MONEY MANAGEMENT - Learning effective money management not only enables you to live comfortably within your means, but also helps you to increase your wealth. Use these money management tips to stay in control of your money! This is a little excercise to see where your money is really going and how to save money.
- Set a Money Management Goal
Money management is a means to an end. However, make your goal practical and be sure the “end” is in clear sight. Although your money management goal may be to have a comfortable retirement, start small with objectives like paying off a credit card within X number of months or saving $X by the end of the year. In money management, like in any regimen, there’s nothing like the satisfaction of success to keep you on track!
- Know what you have
Before you can live within your means, you need to know what your means are. Start money management by taking stock of your money. You’ll probably be surprised at how rich you really are!
- As well as the cash in your pocket or purse, include piggy bank cash, bank balances, and available credit from credit cards. (Lines of credit, such as overdraft protections and available credit from credit balances, are additional resources we can use to purchase goods and services. At first look, they appear to be a part of our money. However, credit always belongs to the creditor. When we tap into these financial resources, they decrease our spending power over the long haul with finance charges, fees, and interest that increase our debt.)
- Go on a treasure hunt to find lost money. Look in coat and trouser pockets, through Birthday and other greeting cards, jewelry boxes, dresser drawers, under furniture cushions, behind and under furniture, in your freezer, and under your mattress!
- Although our money is an asset and all of our assets are types of our money, generally we’re more inclined to think of assets as property.
However although all of our possessions are parts of our wealth that we can turn into cash, usually they are the types of our money that we want to protect from creditors. For instance, you probably don’t want to sell your car or cash in a valuable coin collection to pay a bill. Yet, the ability to convert property to cash is a good concept to remember in identifying and effectively managing your money.
Some assets like vehicles and appliances depreciate (decrease in value) over time. Yet, while they don’t increase spending power, you can turn them into cash.
Long-term assets like real estate holdings, investments, and personal property such as collections, artworks, and antiques appreciate (increase in value) over time and actually enable us to save money and increase our wealth.
- Track your income
Really track your income! If you have at least a month’s worth of old check stubs, add them up and divide them to see what your average income is. Better yet, if you can add them for a quarter year and divide by 13 (number of weeks in a quarter) you’ll get a more accurate view of your earning power. If you haven’t saved check stubs, do it for at least four weeks. Don’t just add your weekly wage times four. You’ll be forgetting sick days, flat-tire days, and omitting extra income from overtime and holidays.
- Track your spending
Once you know what money you have now and what income you can expect to get, it’s time to find out where your money goes. Take a month and track your spending down to the penny. Make your first purchase a small notebook and pen you can carry in purse or pocket.
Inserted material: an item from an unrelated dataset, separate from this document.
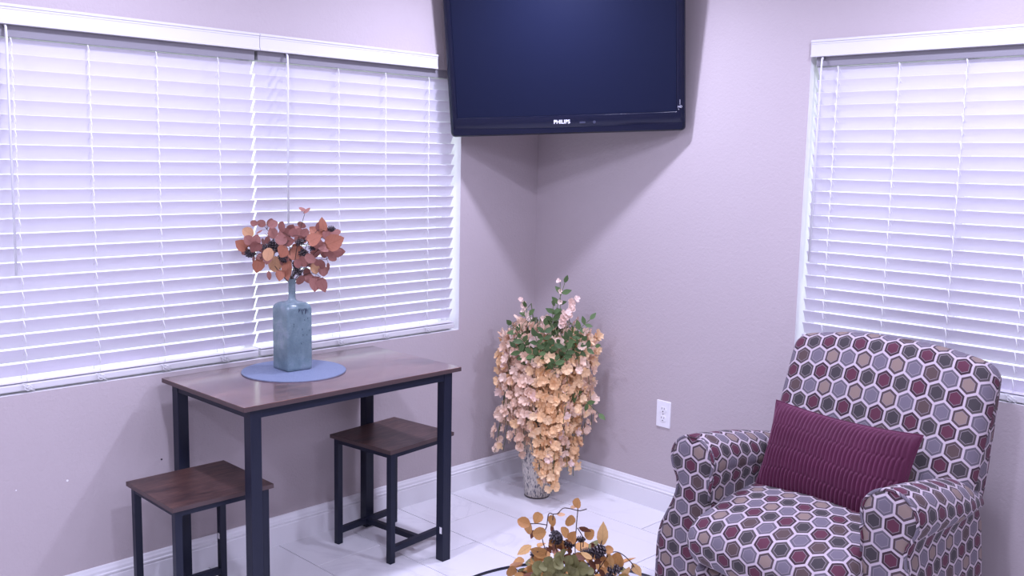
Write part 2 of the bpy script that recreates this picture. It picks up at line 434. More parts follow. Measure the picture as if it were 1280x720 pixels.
# windows: frame, sash bars, glass, sill
def window(name, along, hole, mull):
    a0, a1, z0, z1 = hole; root = bpy.data.objects.new(name, None); COL.objects.link(root); tag(root, kind='structure')
    def B(mb, p, q, d0, d1, r, s_):
        if along == 'x': mb.box((p, d0, r), (q, d1, s_))
        else: mb.box((d0, p, r), (d1, q, s_))
    mb = MB(); e = .03
    B(mb, a0, a1, .085, .125, z0, z0+e); B(mb, a0, a1, .085, .125, z1-e, z1); B(mb, a0, a0+e, .085, .125, z0+e, z1-e); B(mb, a1-e, a1, .085, .125, z0+e, z1-e)
    mb.build('window_frame', M_white, root)
    mb = MB(); B(mb, mull-.018, mull+.018, .087, .123, z0+e, z1-e); mb.build('mullion', M_white, root)
    for p, q in ((a0+e, mull-.018), (mull+.018, a1-e)):
        mb = MB(); B(mb, p, q, .103, .107, z0+e, z1-e); mb.build('pane', M_pane, root)
window('window_1', 'x', WA, -1.46)
window('window_2', 'y', WB, -1.87)

# ---------------------------------------------------------------- blinds
PITCH = .0445
def slat_mesh(L, tilt):
    """slat running along +X from 0 to L, slightly crowned, tilted about its own axis, room side edge up"""
    mb = MB(); W_ = .0475; n = 6; th = .0013; rows = []
    for i in range(n+1):
        s_ = i/n - .5; h = .0016*(1 - (2*s_)**2)
        for sg in (0, 1):
            yy, zz = s_*W_, h + sg*th*2 - th
            rows.append((yy*math.cos(tilt) - zz*math.sin(tilt), yy*math.sin(tilt) + zz*math.cos(tilt)))
    up = rows[1::2]; lo = rows[0::2]; prof = lo + up[::-1]
    A = [mb.bm.verts.new((0, a, b)) for a, b in prof]; B = [mb.bm.verts.new((L, a, b)) for a, b in prof]; m = len(prof)
    for k in range(m): mb.face([A[k], A[(k+1)%m], B[(k+1)%m], B[k]])
    mb.face(A); mb.face(B[::-1])
    me = mb.mesh('slat'); me.materials.append(M_slat)
    for p in me.polygons: p.use_smooth = True
    me.set_sharp_from_angle(angle=math.radians(40)); return me
def blind(label, L, M, ztop, cords, val, wand, wand_len, zbot, group, deg=63):
    """local frame: X along the wall, -Y into the room, origin at wall plane and floor height; M places it"""
    root = thing('window_blind', label, 'window blind', group=group); root.matrix_world = M
    tilt = -math.radians(deg)
    v0, v1, vz0, vz1 = val
    mb = MB(); mb.box((v0, -.016, vz0), (v1, -.002, vz1), bevel=.0012)
    mb.box((v0, -.019, vz0), (v1, -.015, vz0+.008), bevel=.001); mb.box((v0, -.019, vz1-.009), (v1, -.015, vz1-.002), bevel=.001); mb.box((v0, -.0175, vz1-.016), (v1, -.0155, vz1-.012), bevel=.0006)
    mb.build('valance', M_rail, root)
    MB().box((.002, .004, ztop+.004), (L-.002, .052, vz0+.0), bevel=.001).build('headrail', mat('headrail_painted_shade', (.24, .23, .25), .45) if 'headrail_painted_shade' not in bpy.data.materials else bpy.data.materials['headrail_painted_shade'], root)  # shade under the valance is put into the dark headrail colour
    me = slat_mesh(L, tilt); z = ztop - .020; k = 0
    while z > zbot + .048:
        o = inst('slat', me, root, Matrix.Translation((rnd.uniform(-.0008, .0008), .031, z)) @ Matrix.Rotation(rnd.uniform(-.02, .02), 4, 'X')); z -= PITCH; k += 1
    mb = MB(); mb.box((0, .006, zbot), (L, .054, zbot+.022), bevel=.004); mb.build('bottom_rail', M_rail, root)
    mb = MB(); mb.box((0, .008, zbot+.026), (L, .052, zbot+.0295), bevel=.001); mb.build('resting_slat', M_slat, root)
    for cx in cords:
        mb = MB()
        mb.tube([(cx, .0075, ztop+.02), (cx, .0075, zbot+.01)], .0006, 5)
        mb.tube([(cx, .0565, ztop+.02), (cx, .0565, zbot+.01)], .0011, 6)
        zz = ztop - .020
        while zz > zbot + .048:
            mb.tube([(cx, .0075, zz+.020), (cx+.001, .031, zz+.001), (cx, .0565, zz-.020)], .0008, 4); 
            mb.tube([(cx-.004, .0075, zz+.026), (cx+.002, .0065, zz+.004), (cx+.001, .0075, zz-.006)], .0013, 5); zz -= PITCH
        mb.build('ladder_cord', M_cord, root, smooth=True)
        mb = MB()
        for q in range(3):
            pts = [(cx + .011*math.cos(a + q)*(1+.3*q), -.001 - .003*math.sin(2*a+q), zbot + .010 + .009*math.sin(a) + .003*q) for a in [i*2*PI/10 for i in range(11)]]
            mb.tube(pts, .0011, 5)
        mb.tube([(cx, .006, zbot+.02), (cx+.006, .0, zbot+.004), (cx+.018, -.001, zbot-.002)], .0011, 5)
        mb.build('cord_knot', M_cord, root, smooth=True)
    mb = MB(); wx = wand
    mb.tube([(wx, -.001, ztop+.045), (wx, -.012, ztop+.028), (wx, -.014, ztop+.005), (wx-.004, -.014, ztop - wand_len)], .0038, 8); mb.build('tilt_wand', M_wand, root, smooth=True)
    mb = MB(); mb.tube([(wx, .004, ztop+.03), (wx+.005, -.006, ztop+.036), (wx+.001, -.010, ztop+.022)], .0022, 6); mb.build('wand_hook', M_metal, root, smooth=True)
    return root
MA = Matrix.Translation((0, 0, 0))
# left window, two blinds side by side
L1, L2 = .985, .953
blind('white faux wood blind left of the bottle vase, cut by the left picture edge', L1, Matrix.Translation((-2.45, 0, 0)), 1.800, [c+2.45 for c in (-2.27, -2.045, -1.825, -1.605)], (-.06, -1.458+2.45, 1.8388, 1.8973), -2.290+2.45, .70, .7385, 'blinds in the left window')
blind('white faux wood blind behind the dried bouquet, partly covered by the television', L2, Matrix.Translation((-1.456, 0, 0)), 1.802, [c+1.456 for c in (-1.333, -1.106, -.881, -.657)], (.000, -.630+1.456, 1.8388, 1.8973), -1.343+1.456, .60, .7385, 'blinds in the left window', 61)
# right window
MBm = Matrix(((0, 1, 0, 0), (-1, 0, 0, -1.364), (0, 0, 1, 0), (0, 0, 0, 1)))
blind('white faux wood blind behind the patterned armchair', 1.0, MBm, 1.826, [.086, .307, .529, .751, .96], (-.0115, 1.06, 1.8627, 1.9228), .032, .70, .733, 'blind in the right window')

# ---------------------------------------------------------------- recessed ceiling lights
for i, (x, y, e) in enumerate(LAMPS):
    t_ = thing('ceiling_light', 'round white recessed ceiling light ' + LAMP_AT[i], 'ceiling light', (x, y, CEIL), 0, 'recessed ceiling lights')
    MB().lathe([(.058, -.001), (.062, -.006), (.078, -.006), (.084, -.0005)], 32, cap=False).build('trim_ring', M_white, t_, smooth=True)
    MB().lathe([(.001, -.003), (.058, -.003)], 32, cap=False).build('diffuser', M_glow, t_)

# ---------------------------------------------------------------- television
TBL, TBR = Vector((-.585, -.05, 1.561)), Vector((-.04, -.843, 1.603))
ex = (TBR - TBL); TWd = ex.length; ex.normalize()
nh = Vector((ex.y, -ex.x, 0)).normalized()
up0 = nh.cross(ex); up0 = -up0 if up0.z < 0 else up0; up0.normalize()
ta = math.radians(8); tup = (up0*math.cos(ta) + nh*math.sin(ta)).normalized(); tn = ex.cross(tup).normalized()   # -Y local = tn
TM = Matrix((ex, -tn, tup)).transposed().to_4x4(); TM.translation = TBL
tv = thing('television', 'black flat screen television hung across the room corner', 'television'); tv.matrix_world = TM
TH = .602
def rrect(x0, z0, x1, z1, r, n=6):
    pts = []
    for cx, cz, a in ((x1-r, z0+r, -PI/2), (x1-r, z1-r, 0), (x0+r, z1-r, PI/2), (x0+r, z0+r, PI)):
        for i in range(n+1): pts.append((cx + r*math.cos(a+i*PI/2/n), cz + r*math.sin(a+i*PI/2/n)))
    return pts
def loft_rects(mb, specs, capA=True, capB=True, n=6):
    rings = [[mb.bm.verts.new((x, y, z)) for x, z in rrect(*rc, r, n)] for (rc, r, y) in specs]
    for A, B in zip(rings, rings[1:]):
        m = len(A)
        for k in range(m): mb.face([A[k], A[(k+1)%m], B[(k+1)%m], B[k]])
    if capA: mb.face(rings[0])
    if capB: mb.face(rings[-1][::-1])
SX0, SX1, SZ0, SZ1 = .033, TWd-.036, .078, TH-.036
mb = MB()
loft_rects(mb, [((SX0, SZ0, SX1, SZ1), .002, .006), ((SX0-.001, SZ0-.001, SX1+.001, SZ1+.001), .002, .0005), ((SX0-.006, SZ0-.006, SX1+.006, SZ1+.006), .004, -.001), ((.006, .010, TWd-.006, TH-.006), .014, .0005), ((.001, .003, TWd-.001, TH-.001), .018, .005), ((0, 0, TWd, TH), .018, .012), ((.001, .001, TWd-.001, TH-.001), .018, .028), ((.006, .006, TWd-.006, TH-.006), .018, .032)], capA=False)
mb.build('bezel', M_bezel, tv, auto=50)
# gloss step along the lower bezel
mb = MB(); pr = []
for i in range(25):
    s_ = i/24; x = .012 + s_*(TWd-.024); z = .036 - .010*math.sin(PI*s_)
    pr.append((x, z))
low = [(TWd-.014, .008), (.014, .008)]
M_front = Matrix(((1,0,0,0),(0,0,-1,-.0008),(0,1,0,0),(0,0,0,1)))
mb.prism(pr[::1] + low, M_front, .0022); mb.build('lower_trim', M_bezel, tv)
MB().box((SX0, .003, SZ0), (SX1, .006, SZ1)).build('screen', M_screen, tv)
mb = MB(); loft_rects(mb, [((.05, .05, TWd-.05, TH-.05), .03, .031), ((.12, .09, TWd-.12, TH-.09), .05, .062), ((.16, .12, TWd-.16, TH-.12), .05, .075)], capA=False); mb.build('back_shell', M_shell, tv, auto=40)
def lettering(text, size, parent, M, name='lettering', m=None, bold=.0):
    cu = bpy.data.curves.new('txt', 'FONT'); cu.body = text; cu.size = size; cu.align_x = 'CENTER'; cu.extrude = .0004; cu.offset = bold
    tmp = bpy.data.objects.new('txt', cu); COL.objects.link(tmp)
    me = bpy.data.meshes.new_from_object(tmp.evaluated_get(bpy.context.evaluated_depsgraph_get())); bpy.data.objects.remove(tmp)
    me.name = name; me.materials.clear(); me.materials.append(m or M_text)
    o = bpy.data.objects.new(name, me); COL.objects.link(o); o.parent = parent; o.matrix_local = M; return o
RX = Matrix.Rotation(PI/2, 4, 'X')
lettering('PHILIPS', .021, tv, Matrix.Translation((.468, -.0026, .044)) @ RX, bold=.0006)
MB().lathe([(.0001, 0), (.006, .0005), (.0062, 0)], 16).build('indicator_lamp', M_sensor, tv, loc=(.60, -.001, .046)).rotation_euler = (PI/2, 0, 0)
mb = MB(); mb.prism(rrect(-.012, -.004, .012, .004, .0039, 4), M_front, .002); mb.build('sensor_window', M_sensor, tv, loc=(.552, -.0006, .046))
lettering('HD', .012, tv, Matrix.Translation((TWd-.022, -.0016, .092)) @ Matrix.Rotation(0, 4, 'Y') @ RX, name='small_print')
mb = MB(); mb.tube([(TWd-.022, -.0014, .104), (TWd-.022, -.0014, .124)], .0006, 4); mb.tube([(TWd-.029, -.0014, .088), (TWd-.026, -.0014, .084)], .0006, 4); mb.build('small_print_mark', M_text, tv)
# wall mount reaching back to the corner
cent = TM @ Vector((TWd/2, .074, TH/2)); inv = TM.inverted()
mb = MB(); mb.box((TWd/2-.12, .0745, TH/2-.11), (TWd/2+.12, .082, TH/2+.11), bevel=.001); mb.build('mount_plate', M_shell, tv)
pA = inv @ Vector((-.012, -.012, 1.84)); mb = MB(); mb.tube([(TWd/2, .081, TH/2), tuple(inv @ Vector((-.16, -.22, 1.85))), tuple(pA)], .016, 10); mb.build('mount_arm', M_shell, tv, smooth=True)

# ---------------------------------------------------------------- wall outlet and small wall marks
ot = thing('wall_outlet', 'white double power outlet on the wall left of the armchair', 'power outlet', (0, -.766, .4205))
# local frame: plate lies in YZ plane, room side = -X
mb = MB(); ring = []
for (h, k, d) in ((.0355, .0572, 0), (.0355, .0572, -.003), (.0335, .0552, -.0052)):
    ring.append([mb.bm.verts.new((d, y, z)) for y, z in rrect(-h, -k, h, k, .003, 3)])
for A, B in zip(ring, ring[1:]):
    for q in range(len(A)): mb.face([A[q], A[(q+1)%len(A)], B[(q+1)%len(A)], B[q]])
mb.face(ring[0]); mb.face(ring[-1])
mb.build('cover_plate', M_plastic, ot, auto=30)
MX = Matrix(((0,0,-1,0),(-1,0,0,0),(0,1,0,0),(0,0,0,1)))
for sz in (1, -1):
    pts = [(.0165*math.cos(a), max(-.0132, min(.0132, .0165*math.sin(a)))) for a in [i*2*PI/32 for i in range(32)]]
    mb = MB(); mb.prism(pts, Matrix.Translation((-.0050, 0, sz*.0195)) @ MX, .0022); rc = mb.build('receptacle', M_plastic, ot)
    for (yy, hh) in ((.0063, .0042), (-.0063, .0036)):
        MB().box((-.0076, yy-.0011, sz*.0195+.001-.0), (-.0070, yy+.0011, sz*.0195+.001+hh*1.8)).build('slot', M_slot, rc)
    pts = [(.0026*math.cos(a), .0026*math.sin(a)) for a in [i*2*PI/12 for i in range(12)]]
    mb = MB(); mb.prism(pts, Matrix.Translation((-.0070, 0, sz*.0195-.0075)) @ MX, .0006); mb.build('slot', M_slot, rc)
pts = [(.0024*math.cos(a), .0024*math.sin(a)) for a in [i*2*PI/12 for i in range(12)]]
mb = MB(); mb.prism(pts, Matrix.Translation((-.0050, 0, 0)) @ MX, .001); mb.build('screw', M_metal, ot)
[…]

Record everything! In addition to tracking the cash you spend, use your notebook to record every bill payment, check, debit, and credit card expenditure. Include the amount you paid, who you paid (or where you shopped), and the date you made the purchase.
After a couple of weeks, you’ll find yourself reconsidering if you really need that pack of gum or mid-morning café latte. However, this money management exercise is designed to show you how you usually spend your money. It’s important during this month not to deny yourself your usual pleasures, no matter how trivial they are.
The 12 Steps to MONEY MANAGEMENT!
1. Pay bills on time to avoid late fees
2. Pay more than the minimum on your credit cards.
3. Read your bank statement regularly.
4. Build an emergency fund of at least three months' living expenses.
5. Prepare a will.
6. Shop around for the best insurance rates and coverage.
7. Look around for and switch to credit cards with lower rates.
8. Follow a monthly budget.
9. Adjust your W-4 annually to make sure you are not giving the government too much money.
10. Check your credit report annually for accuracy.
11. Contribute to a retirement account.
12. Comparison shop for the best deal on your mortgage or refinancing.